Avi Fox-Rosen is a Jamie Cullum with a guitar and a brilliantly influenced Jeff Buckley fan. The music sweeps in with a finger picking that makes you feel like you are laying back on a hammock in Martha’s Vineyard without a worry in the world. From the heartfelt opening lyrics “I’d like to say that I could give you my heart, but I can’t/It’s still beating in my chest and I need it for the time being,” I can tell I won’t be leaving this hammock for a little while. The guitar playing is so in tune with the singing its obvious he is the one playing it, but the singing is what takes this music throughout all the turns and tells the story. “Contradiction” is the second track and establishes Avi as a true poet. “If you are hording all your money while you criticize the poor. sing it hey hey! If you fought equal opportunity, but money got you in the door. sing hey hey!”. These lines sound like they would fit right in at any juke joint, and I can almost hear the applaudatory snaps as the orchestral arrangement jumps in.

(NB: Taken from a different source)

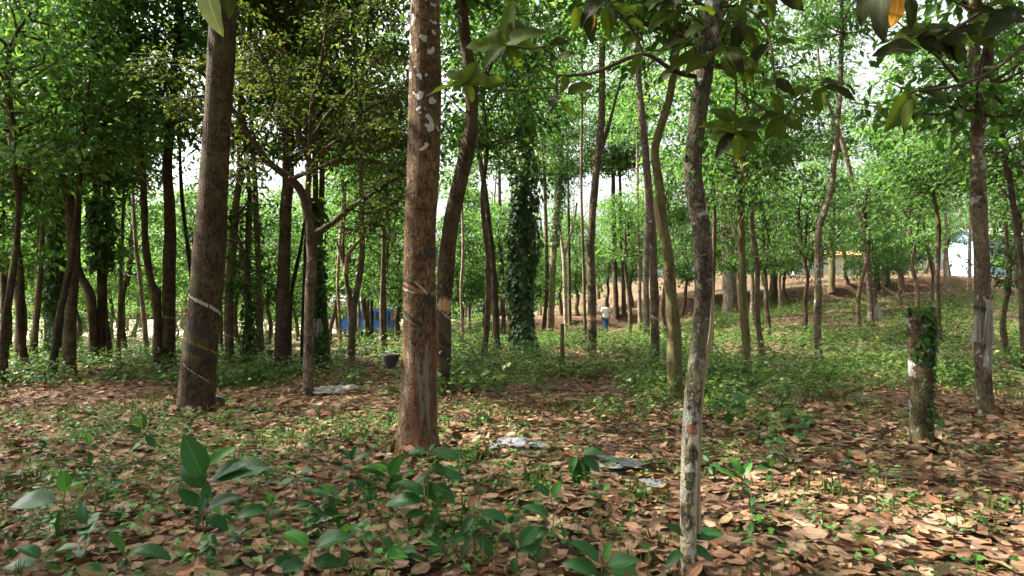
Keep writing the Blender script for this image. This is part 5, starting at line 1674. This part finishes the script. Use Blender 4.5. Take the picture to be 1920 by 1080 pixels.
seedling('bright three leaved seedling at the bottom centre on a brown leaf', (716, 1090), [(1040, 705, 1025, LT), (1045, 762, 1040, LT), (1048, 700, 1060, LT)], top=1038, wr=.6)
seedling('small dark seedling at the right foot of the stump', (1768, 838), [(805, 1760, 785), (808, 1778, 815), (806, 1752, 805), (812, 1770, 822)], top=795, wr=.55)

# more small saplings of the same kinds between them
protos = [o for o in COL.objects if o.name.startswith('seedling') and o.parent is None]
rg = np.random.default_rng(61)
spots = [(30, 905), (165, 880), (205, 940), (310, 905), (330, 985), (455, 965), (490, 905), (450, 1040), (510, 1000), (690, 985), (700, 925), (655, 1000), (730, 975), (745, 1060), (860, 905), (930, 930), (820, 1055), (1060, 1045), (1190, 985), (1000, 960),
         (60, 965), (160, 1060), (290, 960), (415, 1000), (540, 955), (20, 1050), (350, 1065), (640, 1060), (1410, 1000), (1450, 905), (1470, 860), (1560, 930), (1330, 900), (1240, 840), (1150, 800), (1420, 820), (1700, 930), (640, 870), (75, 850), (140, 820), (590, 955), (480, 870), (520, 900), (575, 1020), (610, 945), (680, 1045), (715, 905), (770, 1000), (785, 940), (850, 980), (900, 1010), (955, 985), (1020, 1060), (1080, 990), (610, 1000), (470, 1000), (540, 1060), (1130, 960), (1215, 1050), (100, 930), (230, 985), (395, 1065)]
for k, (px, py) in enumerate(spots):
    g_ = ground_hit(px, py)
    src = protos[int(rg.integers(0, len(protos) - 6))]
    o = src.copy()
    COL.objects.link(o)
    o.location = [float(c) for c in g_]
    o.rotation_euler = (0, 0, rg.uniform(0, 6.28))
    sc_ = rg.uniform(.38, .75)
    o.scale = (sc_, sc_, sc_ * rg.uniform(.7, 1.1))
    o['label'] = 'small deep green sapling half lost among the fallen leaves and weeds'
    o['group'] = 'small saplings among the fallen leaves'
    for ch in src.children:
        c_ = ch.copy()
        COL.objects.link(c_)
        c_.parent = o
M['leaf_red'] = mat_leaf('reddish_young_leaves', [(0.11, 0.035, 0.02), (0.13, 0.04, 0.02), (0.15, 0.05, 0.025)], 0.3, veins=True)
seedling('small plant with rusty red leaves between the two big tapped trunks', (598, 800), [(780, 572, 772, 'leaf_red'), (778, 588, 764, 'leaf_red'), (776, 604, 765, 'leaf_red'), (780, 624, 775, 'leaf_red')], top=776, wr=.6)


# ------------------------------------------------------------------ latex cups
def lathe(mb, prof, seg=20, mat=0, wob=0.0, seed=0):
    rg = np.random.default_rng(seed)
    th = np.linspace(0, 2 * np.pi, seg, endpoint=False)
    w = 1 + wob * np.sin(2 * th + rg.uniform(0, 6)) + wob * .6 * np.sin(3 * th + 1)
    V = np.array([[(r * w[j] * math.cos(th[j]), r * w[j] * math.sin(th[j]), z) for j in range(seg)] for r, z in prof]).reshape(-1, 3)
    n = len(prof)
    i = np.arange(n - 1)[:, None] * seg
    j = np.arange(seg)[None, :]
    F = np.stack([i + j, i + (j + 1) % seg, i + seg + (j + 1) % seg, i + seg + j], -1).reshape(-1, 4)
    mb.add(V, F, mat)


def cup(label, P, r, tree=None, arm=None, tilt=(0, 0), latex=False):
    root = empty('latex_cup', P)
    root.rotation_euler = (tilt[0], tilt[1], 0)
    tag(root, label, 'latex cup', 'latex collecting cups')
    mb = MB()
    h = r * 1.75
    lathe(mb, [(0.001, -h), (r * .25, -h * .99), (r * .55, -h * .8), (r * .85, -h * .45), (r * 1.0, -h * .12), (r * 1.02, 0), (r * .95, 0.002), (r * .9, -h * .15), (r * .7, -h * .5), (r * .3, -h * .8), (.001, -h * .85)], 22, 0, .04, 3)
    mb.build('bowl', M['cup_black'], root)
    if latex:
        mb = MB()
        lathe(mb, [(r * .93, -.012), (r * .97, .006), (r * .6, .016), (.001, .02)], 22, 0, .05, 4)
        mb.build('latex', M['latex_white'], root)
    if arm is not None:
        mb = MB()
        th = np.linspace(0, 2 * np.pi, 25)
        ring = np.stack([np.cos(th) * r * 1.03, np.sin(th) * r * 1.03, 0 * th - .008], -1)
        tube(mb, ring, np.full(25, .003), 6)
        a = np.array(arm) - np.array(P)
        d = norm(a * np.array([1, 1, 0]))
        C, R = catmull([d * r * 1.0, d * r * 1.0 + (a - d * r) * .5 + np.array([0, 0, .015]), a], [.004, .004, .004], .03)
        tube(mb, C, R, 6)
        mb.build('wire_hanger', M['wire'], root)
    return root


t = TREE['main']
c, r = axis_at(t, z_of(t, 661))
edge = t.b + c + np.array([-r * .95, -.02, 0])
cup('black latex cup on a wire beside the thick orange brown trunk', at(733, 664, t.Y - .02), .076, t, edge)
t = TREE['seventeen']
c, r = axis_at(t, z_of(t, 656))
cup('small black cup hanging left of the straight mossy brown trunk', at(506, 656, t.Y), .075, t, t.b + c + np.array([-r * .9, 0, 0]))
t = TREE['nine']
c, r = axis_at(t, z_of(t, 652))
cup('small black cup hanging on the bent trunk with the broken stub', at(304, 652, t.Y - .2), .09, t, t.b + c + np.array([0, -r * .9, 0]))
g = ground_hit(411, 757)
cup('black cup with white dried latex lying at the foot of the thickest left trunk', g + np.array([0, 0, .085]), .085, tilt=(-.35, .25), latex=True)


# ------------------------------------------------------------------ plastic sheets and rags
def sheet(label, px, py, wpx, dpy, mat, name='plastic_sheet', seed=0, hump=.1, group='discarded plastic sheets on the ground'):
    """a crumpled sheet lying on the ground: centre pixel, width in pixels, depth between two pixel rows"""
    rg = np.random.default_rng(seed)
    b = ground_hit(px, py)
    n0, n1 = ground_hit(px, py + dpy / 2), ground_hit(px, py - dpy / 2)
    w = wpx / FPX * b[1]
    d = min(max(.25, (n1[1] - n0[1])), w * 1.2)
    nx, ny = 34, 22
    U, V = np.meshgrid(np.linspace(-1, 1, nx), np.linspace(-1, 1, ny))
    ang = math.atan2(dpy, wpx) * .0
    edge = 1 + .18 * np.sin(3 * np.arctan2(V, U) + rg.uniform(0, 6)) + .08 * np.sin(7 * np.arctan2(V, U) + rg.uniform(0, 6))
    X = U * w / 2 * edge
    Y = V * d / 2 * edge
    wx, wy = X + b[0], Y + b[1]
    hh = np.zeros_like(X)
    for q in range(9):
        a = rg.uniform(0, 6.28)
        f = rg.uniform(2, 9) / w
        hh += (1 - np.abs(np.sin(f * (np.cos(a) * X + np.sin(a) * Y) * 2 + rg.uniform(0, 6)))) * rg.uniform(.2, 1) / 9
    Z = gz(wx, wy) - b[2] + .03 + hump * hh * (1 - .75 * np.maximum(np.abs(U), np.abs(V)) ** 3)
    P = np.stack([X, Y, Z], -1).reshape(-1, 3)
    idx = np.arange(nx * ny).reshape(ny, nx)
    F = np.stack([idx[:-1, :-1], idx[:-1, 1:], idx[1:, 1:], idx[1:, :-1]], -1).reshape(-1, 4)
    mb = MB()
    mb.add(P, F)
    o = mb.build(name, M[mat], None, b)
    tag(o, label, 'plastic sheet', group)
    return o


sheet('flat torn grey plastic sheet on the litter right of the thick orange brown trunk', 970, 836, 92, 34, 'plastic_grey', seed=1, hump=.09)
sheet('crumpled grey plastic strip behind the drooping dark seedling', 1160, 874, 76, 40, 'plastic_grey', seed=2, hump=.09)
sheet('small scrap of grey plastic left of the slender pale front trunk', 1228, 914, 44, 18, 'plastic_grey', seed=3, hump=.05)
sheet('humped white plastic sheet beside the foot of the forked tree', 622, 738, 72, 18, 'plastic_white', seed=4, hump=.28)
sheet('crumpled white plastic sheet at the foot of the grey brown trunk with the string', 446, 702, 44, 14, 'plastic_white', seed=5, hump=.3)
sheet('pale plastic scrap in the ground cover right of the dark slim trunk', 1428, 684, 26, 10, 'plastic_grey', seed=6, hump=.2)


def rag(label, t, y0, y1, x0, x1, mat, name='plastic_rag', seed=0, dy=-.12, taper=.4, cat='plastic rag', group=None):
    """a limp sheet hanging on a trunk between pixel rows y0 and y1"""
    rg = np.random.default_rng(seed)
    Y = t.Y + dy
    ny, nx = 16, 12
    rows = []
    for i in range(ny):
        v = i / (ny - 1)
        a = at(x0, y0 + (y1 - y0) * v, Y)
        c = at(x1, y0 + (y1 - y0) * v, Y)
        k = taper + (1 - taper) * math.sin(min(1, v * 1.3) * math.pi / 2)
        k *= 1 + .12 * rg.normal()
        m = (a + c) / 2
        for j in range(nx):
            u = j / (nx - 1) - .5
            p = m + (c - a) * u * k
            p = p + np.array([0, .04 * math.sin(u * 14 + seed + v * 2) * (.4 + v), .012 * rg.normal()])
            rows.append(p)
    V = np.array(rows)
    o0 = V[0].copy()
    idx = np.arange(nx * ny).reshape(ny, nx)
    F = np.stack([idx[:-1, :-1], idx[1:, :-1], idx[1:, 1:], idx[:-1, 1:]], -1).reshape(-1, 4)
    mb = MB()
    mb.add(V - o0, F)
    o = mb.build(name, M[mat], None, o0)
    tag(o, label, cat, group)
    return o


rag('white plastic bag hanging on the dark trunk behind the forked tree', TREE['ragpost'], 598, 632, 582, 604, 'plastic_white', 'plastic_bag', 1, taper=.75, cat='plastic bag', dy=-.2)
rag('triangular milky plastic rag on the pinkish leaning trunk of the right slope', TREE['leanpink'], 568, 597, 1638, 1653, 'plastic_white', 'plastic_rag', 2, taper=.15)
w = TREE['wrapped']
root = empty('plastic_wrap', w.b + axis_at(w, z_of(w, 580))[0])
tag(root, 'torn milky plastic tied round the grey trunk near the right edge', 'plastic wrap')
for k, (y0, y1, x0, x1, tp) in enumerate(((562, 645, 1846, 1862, .5), (592, 640, 1822, 1840, .3), (640, 690, 1848, 1859, .8))):
    o = rag('x', w, y0, y1, x0, x1, 'plastic_white', 'plastic_strip', 5 + k, dy=-.13, taper=tp)
    for kk in ('label', 'category'):
        del o[kk]
    o.parent = root
    o.location = o.location - root.location
band(w, -88, 88, 574, 586, 12, 'soil_black', 'tie', 3, parent=root)
root.children[-1].location = -(axis_at(w, z_of(w, 580))[0])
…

It is the fourth track, “Man” that speaks to me the most. “Mans home is his palace/mans palace is his mind.” Avi definitely plays the philosopher on this track and it fits well with his existential writing throughout the album. The most powerful moment is the chorus. “Man walks tall carries a big stick / doesn’t take no shit from a little man / a man smiles not / a man cries not and a man takes anything he pleases as his lover / a man does not….desire other men except as allies of war and conquest…and a man dies alone…” After the intensity of these lyrics, there is a sudden empty vacuum of sound, and just when I think its all over, the soothing finger picking that began the album off returns to thematically tie the album together. The chorus is sung once again but slowly, and this time with an obvious pride….

As the album progresses it is apparent that even if Avi isn’t giving us his heart, he is definitely lending it to us with each chord and lyric.